| Given exercise |
The entries below contain a line with "Recreate this scene" and a line with "PI = math.pi". Quote exactly those two lines and all lines between them.

..........

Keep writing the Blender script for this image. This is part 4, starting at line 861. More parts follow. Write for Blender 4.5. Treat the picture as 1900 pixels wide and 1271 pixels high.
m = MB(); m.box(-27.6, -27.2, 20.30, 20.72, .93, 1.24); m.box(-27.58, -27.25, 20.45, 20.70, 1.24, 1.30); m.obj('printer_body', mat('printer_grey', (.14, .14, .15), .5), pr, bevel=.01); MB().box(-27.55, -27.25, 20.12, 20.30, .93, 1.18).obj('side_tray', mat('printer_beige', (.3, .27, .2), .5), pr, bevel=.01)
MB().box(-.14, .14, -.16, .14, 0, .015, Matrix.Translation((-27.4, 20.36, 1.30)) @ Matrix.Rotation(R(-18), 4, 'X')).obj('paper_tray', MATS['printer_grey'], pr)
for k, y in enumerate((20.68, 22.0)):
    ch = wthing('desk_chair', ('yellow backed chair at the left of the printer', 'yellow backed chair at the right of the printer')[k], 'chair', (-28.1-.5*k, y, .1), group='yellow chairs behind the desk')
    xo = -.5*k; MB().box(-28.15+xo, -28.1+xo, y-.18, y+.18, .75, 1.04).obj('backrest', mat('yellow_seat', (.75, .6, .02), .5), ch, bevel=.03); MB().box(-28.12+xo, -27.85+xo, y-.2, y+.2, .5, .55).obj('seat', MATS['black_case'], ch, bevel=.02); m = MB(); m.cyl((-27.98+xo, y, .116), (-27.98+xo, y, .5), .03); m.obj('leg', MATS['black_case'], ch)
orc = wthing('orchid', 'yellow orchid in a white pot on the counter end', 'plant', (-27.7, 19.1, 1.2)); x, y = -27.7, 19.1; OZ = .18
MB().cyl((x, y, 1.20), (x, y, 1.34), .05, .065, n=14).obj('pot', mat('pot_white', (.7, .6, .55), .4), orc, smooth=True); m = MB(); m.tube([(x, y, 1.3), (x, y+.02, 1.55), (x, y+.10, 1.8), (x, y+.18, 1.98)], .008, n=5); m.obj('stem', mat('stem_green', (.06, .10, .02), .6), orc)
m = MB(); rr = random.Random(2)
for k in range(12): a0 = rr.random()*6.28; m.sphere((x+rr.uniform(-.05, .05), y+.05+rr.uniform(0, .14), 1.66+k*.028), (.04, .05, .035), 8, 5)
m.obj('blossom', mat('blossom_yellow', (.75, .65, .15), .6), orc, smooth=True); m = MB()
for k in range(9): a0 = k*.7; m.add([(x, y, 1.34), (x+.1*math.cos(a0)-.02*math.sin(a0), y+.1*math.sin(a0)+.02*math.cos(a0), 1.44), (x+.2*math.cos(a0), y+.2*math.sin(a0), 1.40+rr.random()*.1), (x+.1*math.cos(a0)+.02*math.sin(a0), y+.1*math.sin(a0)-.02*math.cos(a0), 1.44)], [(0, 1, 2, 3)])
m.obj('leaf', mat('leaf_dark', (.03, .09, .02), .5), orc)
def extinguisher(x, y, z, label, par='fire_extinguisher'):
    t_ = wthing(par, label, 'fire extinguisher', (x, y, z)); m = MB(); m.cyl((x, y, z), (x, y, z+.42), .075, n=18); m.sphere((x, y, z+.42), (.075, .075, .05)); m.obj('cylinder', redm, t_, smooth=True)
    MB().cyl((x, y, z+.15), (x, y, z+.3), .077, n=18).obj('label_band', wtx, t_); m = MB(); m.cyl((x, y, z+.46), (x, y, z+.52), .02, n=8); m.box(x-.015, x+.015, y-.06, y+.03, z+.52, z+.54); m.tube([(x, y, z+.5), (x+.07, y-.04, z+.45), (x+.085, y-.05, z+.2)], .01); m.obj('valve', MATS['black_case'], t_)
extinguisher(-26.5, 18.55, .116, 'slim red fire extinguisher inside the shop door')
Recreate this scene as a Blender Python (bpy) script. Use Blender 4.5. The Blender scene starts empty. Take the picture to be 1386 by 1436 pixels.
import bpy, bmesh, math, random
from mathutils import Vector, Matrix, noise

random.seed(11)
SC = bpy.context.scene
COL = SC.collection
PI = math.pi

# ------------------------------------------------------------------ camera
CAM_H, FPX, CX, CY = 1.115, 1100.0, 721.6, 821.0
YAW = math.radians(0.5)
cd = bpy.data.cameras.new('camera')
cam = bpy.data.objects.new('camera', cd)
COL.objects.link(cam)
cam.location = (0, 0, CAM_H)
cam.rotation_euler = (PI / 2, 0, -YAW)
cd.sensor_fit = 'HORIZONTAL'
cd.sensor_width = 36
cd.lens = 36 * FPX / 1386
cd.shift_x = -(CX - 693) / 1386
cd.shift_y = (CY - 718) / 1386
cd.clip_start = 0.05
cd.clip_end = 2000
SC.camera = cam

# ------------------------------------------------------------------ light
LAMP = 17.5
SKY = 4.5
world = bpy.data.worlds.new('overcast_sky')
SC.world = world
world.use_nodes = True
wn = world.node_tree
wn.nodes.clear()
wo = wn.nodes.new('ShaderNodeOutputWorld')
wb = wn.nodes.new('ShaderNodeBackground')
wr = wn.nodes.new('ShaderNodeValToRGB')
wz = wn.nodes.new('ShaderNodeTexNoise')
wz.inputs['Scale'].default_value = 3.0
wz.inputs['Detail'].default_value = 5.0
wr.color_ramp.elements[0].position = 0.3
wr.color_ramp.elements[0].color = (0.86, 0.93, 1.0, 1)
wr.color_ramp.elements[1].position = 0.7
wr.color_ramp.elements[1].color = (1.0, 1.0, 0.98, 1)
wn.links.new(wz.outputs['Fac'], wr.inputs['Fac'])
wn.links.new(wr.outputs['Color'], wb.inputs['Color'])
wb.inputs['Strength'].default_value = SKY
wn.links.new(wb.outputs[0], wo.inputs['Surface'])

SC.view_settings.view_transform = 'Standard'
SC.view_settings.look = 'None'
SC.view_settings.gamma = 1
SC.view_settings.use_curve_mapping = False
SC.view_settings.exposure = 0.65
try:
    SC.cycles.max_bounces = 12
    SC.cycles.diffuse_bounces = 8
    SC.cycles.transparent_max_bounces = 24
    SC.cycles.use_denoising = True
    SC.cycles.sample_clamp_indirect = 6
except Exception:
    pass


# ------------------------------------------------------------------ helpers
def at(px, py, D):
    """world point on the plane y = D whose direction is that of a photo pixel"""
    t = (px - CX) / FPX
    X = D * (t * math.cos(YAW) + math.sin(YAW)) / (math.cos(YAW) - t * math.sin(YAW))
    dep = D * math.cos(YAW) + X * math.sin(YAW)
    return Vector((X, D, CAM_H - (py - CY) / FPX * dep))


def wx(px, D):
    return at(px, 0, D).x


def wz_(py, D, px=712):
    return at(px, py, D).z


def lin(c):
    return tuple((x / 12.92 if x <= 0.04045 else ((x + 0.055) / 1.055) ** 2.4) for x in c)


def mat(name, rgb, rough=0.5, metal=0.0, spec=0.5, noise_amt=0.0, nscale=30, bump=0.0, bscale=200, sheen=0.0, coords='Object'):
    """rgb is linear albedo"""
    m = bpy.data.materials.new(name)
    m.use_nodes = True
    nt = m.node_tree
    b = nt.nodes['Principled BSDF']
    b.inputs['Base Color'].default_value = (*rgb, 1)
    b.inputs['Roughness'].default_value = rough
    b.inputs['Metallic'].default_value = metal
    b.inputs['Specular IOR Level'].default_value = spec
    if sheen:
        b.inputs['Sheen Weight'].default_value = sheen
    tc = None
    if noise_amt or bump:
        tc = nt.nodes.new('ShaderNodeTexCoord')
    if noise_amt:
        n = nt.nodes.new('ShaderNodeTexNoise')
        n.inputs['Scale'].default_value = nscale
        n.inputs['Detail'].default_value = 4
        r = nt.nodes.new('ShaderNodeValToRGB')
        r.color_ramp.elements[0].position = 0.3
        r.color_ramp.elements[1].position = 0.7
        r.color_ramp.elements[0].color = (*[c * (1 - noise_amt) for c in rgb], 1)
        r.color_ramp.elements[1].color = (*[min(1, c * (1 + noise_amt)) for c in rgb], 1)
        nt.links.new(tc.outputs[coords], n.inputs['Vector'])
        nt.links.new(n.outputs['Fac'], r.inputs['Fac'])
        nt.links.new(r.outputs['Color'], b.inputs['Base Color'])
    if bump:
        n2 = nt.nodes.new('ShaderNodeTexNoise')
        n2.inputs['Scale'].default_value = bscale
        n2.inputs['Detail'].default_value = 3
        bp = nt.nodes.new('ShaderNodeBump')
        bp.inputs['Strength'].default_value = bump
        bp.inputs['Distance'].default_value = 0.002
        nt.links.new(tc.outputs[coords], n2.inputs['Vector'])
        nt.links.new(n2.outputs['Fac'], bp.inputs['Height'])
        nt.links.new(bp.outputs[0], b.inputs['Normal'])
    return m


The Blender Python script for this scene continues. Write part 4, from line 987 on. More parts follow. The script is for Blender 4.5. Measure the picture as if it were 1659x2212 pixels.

..........

| Expected answer |
Recreate this scene as a Blender Python (bpy) script. Use Blender 4.5. The Blender scene starts empty. Take the picture to be 1386 by 1436 pixels.
import bpy, bmesh, math, random
from mathutils import Vector, Matrix, noise

random.seed(11)
SC = bpy.context.scene
COL = SC.collection
PI = math.pi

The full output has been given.